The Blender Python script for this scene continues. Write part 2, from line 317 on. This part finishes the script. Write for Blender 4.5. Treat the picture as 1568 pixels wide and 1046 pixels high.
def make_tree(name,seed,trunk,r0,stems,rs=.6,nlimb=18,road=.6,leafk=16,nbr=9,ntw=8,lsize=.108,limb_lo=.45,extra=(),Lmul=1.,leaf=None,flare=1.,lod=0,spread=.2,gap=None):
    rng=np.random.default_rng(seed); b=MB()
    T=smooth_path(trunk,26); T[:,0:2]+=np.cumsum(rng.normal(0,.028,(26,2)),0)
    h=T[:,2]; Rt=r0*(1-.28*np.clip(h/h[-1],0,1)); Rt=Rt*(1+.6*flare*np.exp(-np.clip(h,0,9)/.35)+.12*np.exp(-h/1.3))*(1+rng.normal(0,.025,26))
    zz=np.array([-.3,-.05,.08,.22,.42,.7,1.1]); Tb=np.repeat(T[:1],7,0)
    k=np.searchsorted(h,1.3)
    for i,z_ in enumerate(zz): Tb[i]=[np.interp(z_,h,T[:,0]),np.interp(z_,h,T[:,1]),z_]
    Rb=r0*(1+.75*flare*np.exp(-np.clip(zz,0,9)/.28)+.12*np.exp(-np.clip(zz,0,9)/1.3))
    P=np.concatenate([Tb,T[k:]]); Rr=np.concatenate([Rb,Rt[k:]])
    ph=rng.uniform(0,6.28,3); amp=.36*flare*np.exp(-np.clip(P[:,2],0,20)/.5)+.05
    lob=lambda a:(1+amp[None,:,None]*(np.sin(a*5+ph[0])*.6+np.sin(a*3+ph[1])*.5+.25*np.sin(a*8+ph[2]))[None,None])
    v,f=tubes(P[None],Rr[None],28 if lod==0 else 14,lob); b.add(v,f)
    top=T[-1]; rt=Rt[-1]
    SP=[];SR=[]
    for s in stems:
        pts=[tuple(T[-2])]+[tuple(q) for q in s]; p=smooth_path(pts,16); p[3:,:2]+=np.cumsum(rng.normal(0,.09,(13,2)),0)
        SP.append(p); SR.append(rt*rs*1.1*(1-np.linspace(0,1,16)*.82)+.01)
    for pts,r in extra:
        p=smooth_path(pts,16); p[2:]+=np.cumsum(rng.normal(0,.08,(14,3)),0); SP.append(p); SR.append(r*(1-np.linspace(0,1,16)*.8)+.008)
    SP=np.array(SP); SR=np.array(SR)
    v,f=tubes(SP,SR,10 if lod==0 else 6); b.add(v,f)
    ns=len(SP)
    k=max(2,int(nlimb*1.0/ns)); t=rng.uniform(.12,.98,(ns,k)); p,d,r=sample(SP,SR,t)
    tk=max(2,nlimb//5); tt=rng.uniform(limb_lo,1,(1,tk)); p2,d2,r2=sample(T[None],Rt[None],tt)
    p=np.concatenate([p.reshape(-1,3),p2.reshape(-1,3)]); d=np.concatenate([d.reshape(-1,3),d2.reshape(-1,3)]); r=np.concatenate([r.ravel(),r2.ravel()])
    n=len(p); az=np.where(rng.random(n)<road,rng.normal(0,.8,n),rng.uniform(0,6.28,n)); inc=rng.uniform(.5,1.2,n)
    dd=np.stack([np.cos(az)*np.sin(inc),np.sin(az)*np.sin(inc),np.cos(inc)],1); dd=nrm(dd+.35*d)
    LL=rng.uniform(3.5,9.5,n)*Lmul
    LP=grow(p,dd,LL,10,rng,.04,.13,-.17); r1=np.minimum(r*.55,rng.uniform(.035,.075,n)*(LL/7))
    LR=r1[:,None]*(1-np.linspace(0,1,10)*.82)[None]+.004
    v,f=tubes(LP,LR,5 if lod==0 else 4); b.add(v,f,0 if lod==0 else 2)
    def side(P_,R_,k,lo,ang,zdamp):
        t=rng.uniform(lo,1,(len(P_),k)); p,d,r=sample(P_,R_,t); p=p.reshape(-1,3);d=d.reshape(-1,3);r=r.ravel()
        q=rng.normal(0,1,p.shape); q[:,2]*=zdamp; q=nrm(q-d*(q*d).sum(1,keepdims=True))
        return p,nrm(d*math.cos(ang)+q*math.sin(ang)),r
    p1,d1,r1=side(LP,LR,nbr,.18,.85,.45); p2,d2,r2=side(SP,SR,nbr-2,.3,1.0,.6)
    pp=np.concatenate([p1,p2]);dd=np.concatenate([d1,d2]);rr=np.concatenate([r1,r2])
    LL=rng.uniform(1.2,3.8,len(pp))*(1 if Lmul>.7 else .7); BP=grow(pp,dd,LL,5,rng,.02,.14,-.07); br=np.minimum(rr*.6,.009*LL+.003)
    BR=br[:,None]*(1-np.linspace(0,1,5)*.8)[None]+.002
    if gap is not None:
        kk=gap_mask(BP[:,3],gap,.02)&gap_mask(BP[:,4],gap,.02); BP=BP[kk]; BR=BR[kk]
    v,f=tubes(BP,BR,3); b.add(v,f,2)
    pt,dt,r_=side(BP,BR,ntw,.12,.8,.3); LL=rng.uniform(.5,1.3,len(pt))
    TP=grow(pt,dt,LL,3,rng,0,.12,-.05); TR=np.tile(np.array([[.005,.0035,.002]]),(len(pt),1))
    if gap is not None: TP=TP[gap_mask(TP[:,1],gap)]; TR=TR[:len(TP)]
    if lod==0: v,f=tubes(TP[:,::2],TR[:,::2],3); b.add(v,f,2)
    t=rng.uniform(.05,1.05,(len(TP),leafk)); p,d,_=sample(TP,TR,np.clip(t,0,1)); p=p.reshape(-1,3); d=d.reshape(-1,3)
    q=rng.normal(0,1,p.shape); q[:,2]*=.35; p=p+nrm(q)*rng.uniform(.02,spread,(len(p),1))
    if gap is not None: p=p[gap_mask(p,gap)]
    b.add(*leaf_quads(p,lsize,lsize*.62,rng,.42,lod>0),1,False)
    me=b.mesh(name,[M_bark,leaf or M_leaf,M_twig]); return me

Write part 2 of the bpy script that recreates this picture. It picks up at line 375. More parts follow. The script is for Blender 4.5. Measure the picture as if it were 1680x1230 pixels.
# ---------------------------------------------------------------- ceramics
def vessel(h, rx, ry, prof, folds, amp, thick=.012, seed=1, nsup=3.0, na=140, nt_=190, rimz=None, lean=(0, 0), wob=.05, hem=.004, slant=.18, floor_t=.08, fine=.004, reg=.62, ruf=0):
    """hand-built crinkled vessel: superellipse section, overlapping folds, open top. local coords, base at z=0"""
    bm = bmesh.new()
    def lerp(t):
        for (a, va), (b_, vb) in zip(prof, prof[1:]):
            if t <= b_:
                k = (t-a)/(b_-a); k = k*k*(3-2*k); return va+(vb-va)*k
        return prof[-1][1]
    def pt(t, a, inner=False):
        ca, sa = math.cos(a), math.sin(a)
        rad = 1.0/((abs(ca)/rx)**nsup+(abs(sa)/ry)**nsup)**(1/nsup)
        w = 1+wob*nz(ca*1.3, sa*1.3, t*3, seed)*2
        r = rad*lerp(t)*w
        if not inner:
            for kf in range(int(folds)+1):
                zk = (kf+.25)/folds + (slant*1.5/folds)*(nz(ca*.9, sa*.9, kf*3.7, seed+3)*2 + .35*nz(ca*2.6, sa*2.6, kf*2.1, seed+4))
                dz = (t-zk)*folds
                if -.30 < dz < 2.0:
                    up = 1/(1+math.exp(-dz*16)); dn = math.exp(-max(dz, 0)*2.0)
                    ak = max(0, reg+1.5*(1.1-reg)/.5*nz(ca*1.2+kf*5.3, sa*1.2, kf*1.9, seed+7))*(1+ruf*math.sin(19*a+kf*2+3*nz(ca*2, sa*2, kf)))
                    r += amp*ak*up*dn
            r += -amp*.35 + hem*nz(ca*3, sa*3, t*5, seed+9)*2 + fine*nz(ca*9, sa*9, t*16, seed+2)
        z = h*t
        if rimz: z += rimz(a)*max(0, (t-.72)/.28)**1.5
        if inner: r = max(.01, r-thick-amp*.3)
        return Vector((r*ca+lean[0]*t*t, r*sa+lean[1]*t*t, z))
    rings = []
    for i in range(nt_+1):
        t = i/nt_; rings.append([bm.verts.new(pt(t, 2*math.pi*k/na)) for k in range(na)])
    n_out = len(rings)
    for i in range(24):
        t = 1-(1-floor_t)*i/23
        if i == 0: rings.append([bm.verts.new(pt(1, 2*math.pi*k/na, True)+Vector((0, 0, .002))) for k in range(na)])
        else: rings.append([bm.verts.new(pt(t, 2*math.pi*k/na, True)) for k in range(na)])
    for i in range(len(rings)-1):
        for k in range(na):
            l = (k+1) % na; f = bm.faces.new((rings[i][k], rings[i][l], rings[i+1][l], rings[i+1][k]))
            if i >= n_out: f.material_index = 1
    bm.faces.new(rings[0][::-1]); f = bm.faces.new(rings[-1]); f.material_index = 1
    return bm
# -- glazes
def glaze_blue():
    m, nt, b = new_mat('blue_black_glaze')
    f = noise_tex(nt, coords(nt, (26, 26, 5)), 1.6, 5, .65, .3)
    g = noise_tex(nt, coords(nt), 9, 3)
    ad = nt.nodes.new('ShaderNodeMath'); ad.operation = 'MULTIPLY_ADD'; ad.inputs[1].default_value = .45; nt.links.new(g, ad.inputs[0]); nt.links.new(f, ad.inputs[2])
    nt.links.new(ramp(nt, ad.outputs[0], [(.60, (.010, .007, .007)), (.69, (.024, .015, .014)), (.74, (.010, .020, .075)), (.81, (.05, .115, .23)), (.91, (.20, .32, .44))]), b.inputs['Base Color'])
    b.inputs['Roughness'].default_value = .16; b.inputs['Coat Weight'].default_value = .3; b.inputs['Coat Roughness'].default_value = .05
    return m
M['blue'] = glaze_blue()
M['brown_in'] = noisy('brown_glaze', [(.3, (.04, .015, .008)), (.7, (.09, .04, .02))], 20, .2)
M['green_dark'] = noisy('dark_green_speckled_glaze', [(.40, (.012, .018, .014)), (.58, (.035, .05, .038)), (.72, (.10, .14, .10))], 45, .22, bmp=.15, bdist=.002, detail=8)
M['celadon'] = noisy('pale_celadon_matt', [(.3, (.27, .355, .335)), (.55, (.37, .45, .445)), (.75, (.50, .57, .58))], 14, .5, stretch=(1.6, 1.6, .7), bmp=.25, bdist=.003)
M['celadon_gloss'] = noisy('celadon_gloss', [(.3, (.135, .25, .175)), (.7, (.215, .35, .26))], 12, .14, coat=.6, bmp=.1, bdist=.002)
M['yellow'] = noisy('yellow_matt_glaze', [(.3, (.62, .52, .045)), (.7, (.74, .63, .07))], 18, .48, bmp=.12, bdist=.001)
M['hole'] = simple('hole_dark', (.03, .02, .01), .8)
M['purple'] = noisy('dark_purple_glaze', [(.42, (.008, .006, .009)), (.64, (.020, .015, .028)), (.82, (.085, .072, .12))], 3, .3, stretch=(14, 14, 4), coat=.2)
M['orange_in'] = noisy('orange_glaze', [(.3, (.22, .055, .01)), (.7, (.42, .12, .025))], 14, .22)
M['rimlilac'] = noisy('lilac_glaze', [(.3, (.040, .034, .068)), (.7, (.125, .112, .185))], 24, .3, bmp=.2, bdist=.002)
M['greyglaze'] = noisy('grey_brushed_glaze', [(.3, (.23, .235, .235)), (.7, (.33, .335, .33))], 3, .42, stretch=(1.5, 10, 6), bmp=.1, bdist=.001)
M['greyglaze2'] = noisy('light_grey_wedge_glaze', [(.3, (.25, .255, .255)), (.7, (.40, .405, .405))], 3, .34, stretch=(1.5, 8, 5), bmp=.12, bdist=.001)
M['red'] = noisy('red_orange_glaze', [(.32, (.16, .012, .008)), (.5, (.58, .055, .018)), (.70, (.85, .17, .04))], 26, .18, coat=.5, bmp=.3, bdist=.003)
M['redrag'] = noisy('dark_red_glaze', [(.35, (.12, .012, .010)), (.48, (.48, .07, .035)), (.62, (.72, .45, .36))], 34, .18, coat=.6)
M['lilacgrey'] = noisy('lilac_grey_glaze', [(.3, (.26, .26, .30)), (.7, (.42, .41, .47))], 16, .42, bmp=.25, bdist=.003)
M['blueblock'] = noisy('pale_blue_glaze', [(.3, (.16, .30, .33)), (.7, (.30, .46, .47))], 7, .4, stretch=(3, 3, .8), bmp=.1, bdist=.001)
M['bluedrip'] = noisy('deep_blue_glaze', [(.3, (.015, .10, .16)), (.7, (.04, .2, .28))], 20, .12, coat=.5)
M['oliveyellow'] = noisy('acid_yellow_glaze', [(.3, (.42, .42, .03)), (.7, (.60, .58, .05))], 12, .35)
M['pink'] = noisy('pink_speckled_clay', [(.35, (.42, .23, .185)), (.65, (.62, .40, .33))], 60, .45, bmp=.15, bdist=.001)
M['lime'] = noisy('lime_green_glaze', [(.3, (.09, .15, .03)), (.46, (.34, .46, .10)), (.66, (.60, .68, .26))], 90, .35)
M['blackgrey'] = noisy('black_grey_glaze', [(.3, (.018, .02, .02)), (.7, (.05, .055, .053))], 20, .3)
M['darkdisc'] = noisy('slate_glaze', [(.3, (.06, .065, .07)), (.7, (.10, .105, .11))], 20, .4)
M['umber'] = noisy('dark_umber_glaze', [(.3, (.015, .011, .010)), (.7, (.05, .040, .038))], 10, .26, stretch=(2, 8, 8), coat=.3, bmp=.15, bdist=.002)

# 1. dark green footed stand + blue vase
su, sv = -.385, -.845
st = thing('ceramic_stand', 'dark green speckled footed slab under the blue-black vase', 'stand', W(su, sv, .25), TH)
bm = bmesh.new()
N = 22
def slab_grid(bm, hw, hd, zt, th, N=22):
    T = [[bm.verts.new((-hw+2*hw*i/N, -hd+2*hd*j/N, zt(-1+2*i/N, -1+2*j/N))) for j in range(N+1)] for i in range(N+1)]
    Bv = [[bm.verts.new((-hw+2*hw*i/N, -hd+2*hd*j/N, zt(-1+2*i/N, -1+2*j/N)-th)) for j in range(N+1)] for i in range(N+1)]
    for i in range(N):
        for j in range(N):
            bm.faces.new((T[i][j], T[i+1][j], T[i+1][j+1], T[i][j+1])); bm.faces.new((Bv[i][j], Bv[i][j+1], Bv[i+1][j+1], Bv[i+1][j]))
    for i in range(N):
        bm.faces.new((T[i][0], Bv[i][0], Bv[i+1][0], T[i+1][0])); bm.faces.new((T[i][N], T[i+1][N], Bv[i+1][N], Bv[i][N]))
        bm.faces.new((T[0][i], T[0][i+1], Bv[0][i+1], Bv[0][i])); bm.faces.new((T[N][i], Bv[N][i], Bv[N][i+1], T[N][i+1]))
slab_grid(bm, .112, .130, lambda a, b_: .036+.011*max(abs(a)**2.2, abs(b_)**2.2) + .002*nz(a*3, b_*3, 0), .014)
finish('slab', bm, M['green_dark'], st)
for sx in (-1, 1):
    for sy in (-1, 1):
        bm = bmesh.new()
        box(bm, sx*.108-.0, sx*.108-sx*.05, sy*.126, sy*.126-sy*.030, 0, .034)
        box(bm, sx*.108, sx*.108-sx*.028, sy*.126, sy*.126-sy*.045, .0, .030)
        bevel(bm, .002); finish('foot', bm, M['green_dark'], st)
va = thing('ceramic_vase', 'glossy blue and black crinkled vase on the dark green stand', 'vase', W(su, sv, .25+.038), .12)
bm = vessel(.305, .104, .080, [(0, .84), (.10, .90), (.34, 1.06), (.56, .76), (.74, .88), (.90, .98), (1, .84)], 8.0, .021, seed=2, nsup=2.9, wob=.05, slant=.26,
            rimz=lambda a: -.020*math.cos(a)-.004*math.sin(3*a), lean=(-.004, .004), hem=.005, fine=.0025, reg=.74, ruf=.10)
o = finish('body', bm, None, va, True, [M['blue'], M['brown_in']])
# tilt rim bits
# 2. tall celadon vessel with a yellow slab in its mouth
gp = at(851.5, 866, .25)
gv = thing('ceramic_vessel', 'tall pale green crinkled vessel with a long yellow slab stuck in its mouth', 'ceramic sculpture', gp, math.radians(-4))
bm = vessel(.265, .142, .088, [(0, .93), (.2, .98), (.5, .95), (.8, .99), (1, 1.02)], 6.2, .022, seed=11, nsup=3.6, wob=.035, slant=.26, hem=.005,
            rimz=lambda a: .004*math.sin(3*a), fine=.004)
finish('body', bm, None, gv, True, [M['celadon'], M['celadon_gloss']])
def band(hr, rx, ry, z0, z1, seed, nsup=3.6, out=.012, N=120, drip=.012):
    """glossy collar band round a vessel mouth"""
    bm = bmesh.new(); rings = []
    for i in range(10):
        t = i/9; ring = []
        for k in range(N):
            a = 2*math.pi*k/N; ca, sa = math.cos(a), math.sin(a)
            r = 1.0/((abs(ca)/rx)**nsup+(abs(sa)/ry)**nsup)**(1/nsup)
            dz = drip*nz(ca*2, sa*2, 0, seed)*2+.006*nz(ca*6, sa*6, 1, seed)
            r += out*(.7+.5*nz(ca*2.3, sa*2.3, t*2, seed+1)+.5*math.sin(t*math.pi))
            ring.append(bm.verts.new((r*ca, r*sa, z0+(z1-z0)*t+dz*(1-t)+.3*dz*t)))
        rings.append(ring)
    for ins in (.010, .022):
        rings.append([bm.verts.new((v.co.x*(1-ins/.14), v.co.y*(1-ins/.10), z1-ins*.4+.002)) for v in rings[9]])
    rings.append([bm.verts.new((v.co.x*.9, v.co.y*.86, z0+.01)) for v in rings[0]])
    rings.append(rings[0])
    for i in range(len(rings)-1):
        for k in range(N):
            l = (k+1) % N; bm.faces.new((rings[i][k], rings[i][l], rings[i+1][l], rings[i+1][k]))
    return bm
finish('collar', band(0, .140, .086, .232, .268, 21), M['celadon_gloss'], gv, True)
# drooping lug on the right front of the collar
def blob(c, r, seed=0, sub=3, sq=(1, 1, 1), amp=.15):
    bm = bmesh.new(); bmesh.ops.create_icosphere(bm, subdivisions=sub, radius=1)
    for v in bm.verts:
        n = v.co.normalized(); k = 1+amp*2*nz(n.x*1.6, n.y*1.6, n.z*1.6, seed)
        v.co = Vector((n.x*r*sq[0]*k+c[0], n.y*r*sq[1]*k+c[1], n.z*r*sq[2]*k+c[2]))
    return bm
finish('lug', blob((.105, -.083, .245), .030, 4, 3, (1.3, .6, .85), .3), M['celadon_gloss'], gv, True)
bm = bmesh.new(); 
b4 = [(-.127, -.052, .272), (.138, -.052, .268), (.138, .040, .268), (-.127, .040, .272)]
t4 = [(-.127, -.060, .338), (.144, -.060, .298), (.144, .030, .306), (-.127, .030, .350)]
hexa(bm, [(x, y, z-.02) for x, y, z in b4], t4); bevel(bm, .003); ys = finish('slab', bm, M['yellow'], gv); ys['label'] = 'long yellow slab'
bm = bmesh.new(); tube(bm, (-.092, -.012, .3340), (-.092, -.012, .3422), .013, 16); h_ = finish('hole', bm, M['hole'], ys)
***
Show the lines of the data that hold the word "Write".

The Blender Python script for this scene continues. Write part 2, from line 317 on. This part finishes the script. Write for Blender 4.5. Treat the picture as 1568 pixels wide and 1046 pixels high.
Write part 2 of the bpy script that recreates this picture. It picks up at line 375. More parts follow. The script is for Blender 4.5. Measure the picture as if it were 1680x1230 pixels.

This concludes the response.